When developing your content for MEP in particular, the choice to
make content hosted or not can have some long term consequences. Consider
if your company will work in an environment with all content in one model, or
if the architectural model will be linked in to your MEP model. If you're
working all in one model, then the wall hosted, and ceiling hosted objects may
have some advantages. If you're working with an architectural link, then
you will likely want to consider unhosted families with the occasional surface
hosted.
For one, with a link, there are no walls
or ceilings, but all surfaces. If you are working all in one model, then
the ceiling hosted objects will cut the ceiling leaving voids for the ceiling
grid. Another thing to always remember with MEP objects that are hosted in any
way, if the object they are hosted to gets deleted, they become orphaned. At
best they stay where they were, and occasionally they get lost out in left
field. More recent releases are better about not changing the positions
of objects, but they can still get left behind.
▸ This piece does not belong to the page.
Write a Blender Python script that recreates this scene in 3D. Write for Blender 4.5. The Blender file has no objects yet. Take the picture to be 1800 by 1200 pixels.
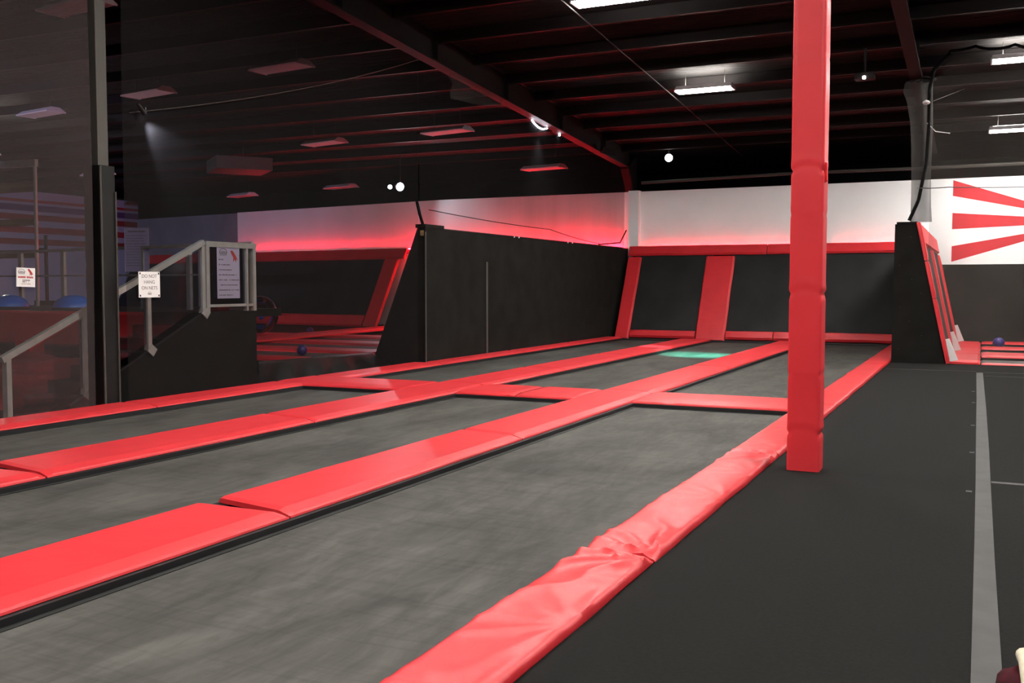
import bpy, bmesh, math, random
from mathutils import Vector, Matrix, noise
random.seed(7)
sc = bpy.context.scene
COL = sc.collection
PI = math.pi

# ------------------------------------------------------------------ materials
def mat(name, col, rough=0.6, spec=0.4, metal=0.0, emis=None, estr=0.0):
    m = bpy.data.materials.new(name); m.use_nodes = True
    b = m.node_tree.nodes['Principled BSDF']
    b.inputs['Base Color'].default_value = (*col, 1)
    b.inputs['Roughness'].default_value = rough
    b.inputs['Specular IOR Level'].default_value = spec
    b.inputs['Metallic'].default_value = metal
    if emis:
        b.inputs['Emission Color'].default_value = (*emis, 1)
        b.inputs['Emission Strength'].default_value = estr
    return m

def noisy(m, c1, c2, scale=(1, 1, 1), nscale=3.0, detail=6, bump=0.0, bscale=None, bdist=0.01, lo=0.35, hi=0.65):
    """procedural colour variation (and bump) in object space"""
    nt = m.node_tree; N = nt.nodes; L = nt.links
    b = N['Principled BSDF']
    tc = N.new('ShaderNodeTexCoord'); mp = N.new('ShaderNodeMapping')
    mp.inputs['Scale'].default_value = scale
    L.new(tc.outputs['Object'], mp.inputs['Vector'])
    n = N.new('ShaderNodeTexNoise'); n.inputs['Scale'].default_value = nscale; n.inputs['Detail'].default_value = detail
    L.new(mp.outputs['Vector'], n.inputs['Vector'])
    r = N.new('ShaderNodeValToRGB')
    r.color_ramp.elements[0].position = lo; r.color_ramp.elements[0].color = (*c1, 1)
    r.color_ramp.elements[1].position = hi; r.color_ramp.elements[1].color = (*c2, 1)
    L.new(n.outputs['Fac'], r.inputs['Fac']); L.new(r.outputs['Color'], b.inputs['Base Color'])
    if bump:
        n2 = N.new('ShaderNodeTexNoise'); n2.inputs['Scale'].default_value = bscale or nscale; n2.inputs['Detail'].default_value = 4
        L.new(mp.outputs['Vector'], n2.inputs['Vector'])
        bp = N.new('ShaderNodeBump'); bp.inputs['Strength'].default_value = bump; bp.inputs['Distance'].default_value = bdist
        L.new(n2.outputs['Fac'], bp.inputs['Height']); L.new(bp.outputs['Normal'], b.inputs['Normal'])
    return m

M = {}
M['vinyl'] = noisy(mat('red_vinyl', (.60, .016, .024), .46, .38), (.60, .026, .033), (.66, .031, .039), (1, 1, 1), 2.2, 4, .10, 7.0, .02)
M['vinyl_edge'] = noisy(mat('glossy_red_vinyl', (.6, .03, .036), .41, .45), (.58, .022, .029), (.64, .027, .035), (1, 1, 1), 2.2, 4, .15, 6.0, .03)
M['vinyl_far'] = noisy(mat('red_vinyl_wall', (.56, .013, .021), .46, .4), (.55, .019, .026), (.62, .023, .031), (1, 1, 1), 1.6, 4, .25, 6.0, .03)
M['vinyl_post'] = noisy(mat('red_vinyl_post', (.58, .02, .03), .42, .4), (.76, .036, .046), (.82, .042, .053), (1, 1, 1), 2.0, 4, .12, 5.0, .02)
def bedmat():
    m = mat('woven_mat', (.05, .05, .045), .7, .15); nt = m.node_tree; N = nt.nodes; L = nt.links; b = N['Principled BSDF']
    tc = N.new('ShaderNodeTexCoord')
    def nz(rot, scale, sc_, det, rough=.6, dist=0.0):
        mp = N.new('ShaderNodeMapping'); mp.inputs['Rotation'].default_value = (0, 0, rot); mp.inputs['Scale'].default_value = scale
        L.new(tc.outputs['Object'], mp.inputs['Vector'])
        n = N.new('ShaderNodeTexNoise'); n.inputs['Scale'].default_value = sc_; n.inputs['Detail'].default_value = det
        n.inputs['Roughness'].default_value = rough; n.inputs['Distortion'].default_value = dist
        L.new(mp.outputs['Vector'], n.inputs['Vector']); return n.outputs['Fac']
    def ramp(f, lo, hi, a, c):
        mr = N.new('ShaderNodeMapRange'); mr.inputs['From Min'].default_value = lo; mr.inputs['From Max'].default_value = hi
        mr.inputs['To Min'].default_value = a; mr.inputs['To Max'].default_value = c; L.new(f, mr.inputs['Value']); return mr.outputs['Result']
    def mul(a, c):
        k = N.new('ShaderNodeMath'); k.operation = 'MULTIPLY'; L.new(a, k.inputs[0]); L.new(c, k.inputs[1]); return k.outputs[0]
    f = mul(ramp(nz(.3, (1.5, .6, 1), 1.2, 5, .6, .6), .36, .64, .66, 1.20), ramp(nz(.5, (3.6, .9, 1), 2.2, 7, .62, 1.2), .35, .65, .76, 1.10))
    f = mul(f, ramp(nz(-.6, (.6, 9, 1), 1.6, 5, .6, .5), .36, .5, .84, 1.0))
    mx = N.new('ShaderNodeMix'); mx.data_type = 'RGBA'; mx.blend_type = 'MULTIPLY'; mx.inputs['Factor'].default_value = 1
    mx.inputs['A'].default_value = (.074, .0705, .0635, 1)
    L.new(f, mx.inputs['B']); L.new(mx.outputs['Result'], b.inputs['Base Color'])
    return m
M['bed'] = bedmat()
M['wallbed'] = noisy(mat('woven_wall_mat', (.012, .012, .012), .75, .25), (.009, .009, .009), (.016, .016, .016), (1, 1, 1), 1.2, 4)
M['carpet'] = noisy(mat('black_carpet', (.018, .0175, .016), .95, .08), (.0078, .0075, .0070), (.0108, .0104, .0097), (1, 1, 1), 45, 6, .2, 160, .003)
M['carpetwall'] = noisy(mat('black_carpet_wall', (.012, .0115, .010), .95, .08), (.0095, .009, .008), (.0145, .014, .0125), (1, 1, 1), 2.0, 6, .15, 120, .003)
M['blackwall'] = noisy(mat('black_paint', (.006, .006, .006), .9, .1), (.005, .005, .005), (.008, .007, .007), (1, 1, 1), 3, 4)
M['roof'] = noisy(mat('black_insulation', (.013, .011, .011), .85, .2), (.006, .0052, .0052), (.014, .012, .0115), (.5, 2.0, 1), 3.0, 6, .8, 5.0, .06)
M['beam'] = noisy(mat('dark_brown_steel', (.024, .013, .012), .7, .25), (.0036, .0021, .002), (.0056, .003, .0028), (1, 1, 1), 3, 4)
M['steel_black'] = mat('black_steel', (.008, .008, .009), .55, .4)
M['steel_post'] = mat('grey_painted_steel', (.085, .08, .07), .6, .3)
M['black_pad'] = noisy(mat('black_vinyl', (.010, .010, .010), .6, .35), (.0035, .0032, .003), (.005, .0045, .0045), (1, 1, 1), 4, 4, .3, 5, .02)
M['pipe'] = mat('dull_grey_pipe', (.05, .047, .042), .6, .3)
M['piping'] = mat('grey_seam_cord', (.075, .07, .062), .7, .2)
M['white'] = noisy(mat('white_paint', (.80, .79, .78), .7, .25), (.82, .85, .85), (.86, .88, .88), (1, 1, 1), 1.2, 4)
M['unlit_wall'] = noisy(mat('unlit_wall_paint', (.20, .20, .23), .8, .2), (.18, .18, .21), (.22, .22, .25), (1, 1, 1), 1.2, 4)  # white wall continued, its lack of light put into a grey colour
M['paintred'] = mat('red_wall_paint', (.52, .03, .04), .7, .25)
M['lampwhite'] = mat('white_enamel', (.75, .70, .72), .45, .4)
M['diff_off'] = mat('unlit_diffuser', (.62, .55, .57), .4, .4)
M['diff_on'] = mat('lit_diffuser', (.9, .9, .9), .4, .3, 0, (1.0, .975, .92), 205.0)
M['uplight'] = mat('lit_slot', (.9, .9, .9), .4, .3, 0, (1.0, .97, .9), 130.0)
M['alu'] = noisy(mat('aluminium', (.50, .48, .44), .45, .5, .35), (.46, .44, .40), (.54, .52, .48), (1, 1, 1), 6, 3)
M['paper'] = mat('white_sign_board', (.85, .84, .82), .6, .3)
M['ink'] = mat('grey_ink', (.22, .19, .19), .7, .2)
M['inkred'] = mat('red_ink', (.45, .05, .04), .7, .2)
M['tape'] = noisy(mat('grey_tape', (.115, .112, .11), .75, .25), (.060, .058, .057), (.070, .068, .067), (1, 1, 1), 5, 4)
M['tapedim'] = mat('dark_grey_tape', (.04, .039, .038), .8, .2)
M['blue'] = mat('blue_rubber', (.008, .15, .70), .25, .5)
M['black_rubber'] = mat('black_rubber', (.01, .01, .01), .6, .3)
M['purple'] = mat('purple_rubber', (.035, .02, .17), .3, .5)
M['rope'] = mat('black_rope', (.006, .006, .006), .9, .1)
M['wire'] = mat('grey_wire', (.06, .055, .05), .6, .3)
M['wood'] = noisy(mat('raw_lumber', (.22, .14, .06), .8, .2), (.17, .11, .05), (.26, .17, .08), (.3, 3, 3), 4, 5)
M['maroon'] = noisy(mat('maroon_fleece', (.045, .006, .010), .95, .1), (.035, .005, .008), (.06, .008, .013), (1, 1, 1), 25, 5, .3, 60, .004)
M['cream'] = noisy(mat('cream_fleece', (.62, .57, .42), .95, .1), (.56, .51, .37), (.68, .63, .48), (1, 1, 1), 25, 5, .3, 60, .004)
M['led_red'] = mat('red_led', (.3, .02, .02), .5, .3, 0, (1.0, .012, .03), 60.0)
M['led_strong'] = mat('strong_red_led', (.3, .02, .02), .5, .3, 0, (1.0, .006, .016), 480.0)
M['led_redhot'] = mat('bright_red_led', (.3, .02, .02), .5, .3, 0, (1.0, .10, .12), 80.0)
M['led_white'] = mat('white_led', (.9, .9, .9), .4, .3, 0, (.82, .88, 1.0), 60.0)
M['led_warm'] = mat('bright_globe', (.9, .9, .9), .4, .3, 0, (1.0, 1.0, .96), 14.0)
M['redcloth'] = noisy(mat('red_airbag_fabric', (.20, .012, .014), .6, .3), (.14, .009, .010), (.24, .015, .017), (1, 1, 1), 2.2, 5, .5, 4, .05)
M['velcro'] = mat('white_corner_patch', (.70, .66, .66), .7, .2)

def netmat(name, col, alpha, fold=0.0, rough=.8):
    m = bpy.data.materials.new(name); m.use_nodes = True
    nt = m.node_tree; N = nt.nodes; L = nt.links
    N.remove(N['Principled BSDF']); out = N['Material Output']
    d = N.new('ShaderNodeBsdfDiffuse'); d.inputs['Color'].default_value = (*col, 1)
    t = N.new('ShaderNodeBsdfTransparent'); mx = N.new('ShaderNodeMixShader')
    mx.inputs[0].default_value = alpha
    if fold:
        tc = N.new('ShaderNodeTexCoord'); mp = N.new('ShaderNodeMapping'); mp.inputs['Scale'].default_value = (.6, .6, .12)
        n = N.new('ShaderNodeTexNoise'); n.inputs['Scale'].default_value = 2.0; n.inputs['Detail'].default_value = 4
        mr = N.new('ShaderNodeMapRange'); mr.inputs['From Min'].default_value = .3; mr.inputs['From Max'].default_value = .7
        mr.inputs['To Min'].default_value = alpha * (1 - fold); mr.inputs['To Max'].default_value = alpha * (1 + fold)
        L.new(tc.outputs['Object'], mp.inputs['Vector']); L.new(mp.outputs['Vector'], n.inputs['Vector'])
        L.new(n.outputs['Fac'], mr.inputs['Value']); L.new(mr.outputs['Result'], mx.inputs[0])
    L.new(t.outputs[0], mx.inputs[1]); L.new(d.outputs[0], mx.inputs[2]); L.new(mx.outputs[0], out.inputs['Surface'])
    return m
M['net'] = netmat('black_netting', (.022, .019, .0185), .38, .12)
M['net_lit'] = netmat('black_netting_lit', (.085, .069, .068), .40, .12)  # copy of the black netting, lamplight on its threads put into the colour
M['net_right'] = netmat('fine_grey_netting', (.16, .14, .128), .26, .3)
M['net_bunch'] = netmat('bunched_grey_netting', (.075, .070, .066), .62, .5)
M['plastic'] = netmat('clear_plastic_sheet', (.16, .15, .14), .25, .5)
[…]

Let's say the ceilings that lights are
hosted to get deleted, and a new one created one foot higher, the lights will
now be too low, the lighting calculations will be wrong, and the plenum space
coordination is now shot.
So now let's consider the unhosted option
workflow. During the design development phase, often the ceilings are not
developed enough to safely host devices to, without knowing you will need to
re-host them again later. There are many workaround to this for hosted content,
all with some undesired side effects. If your content is unhosted, it
still needs a level reference, and you can set a height offset. Later you
can use excel to synchronize the space heights, and your light height offset
values and get most of your lights in the right place at one time.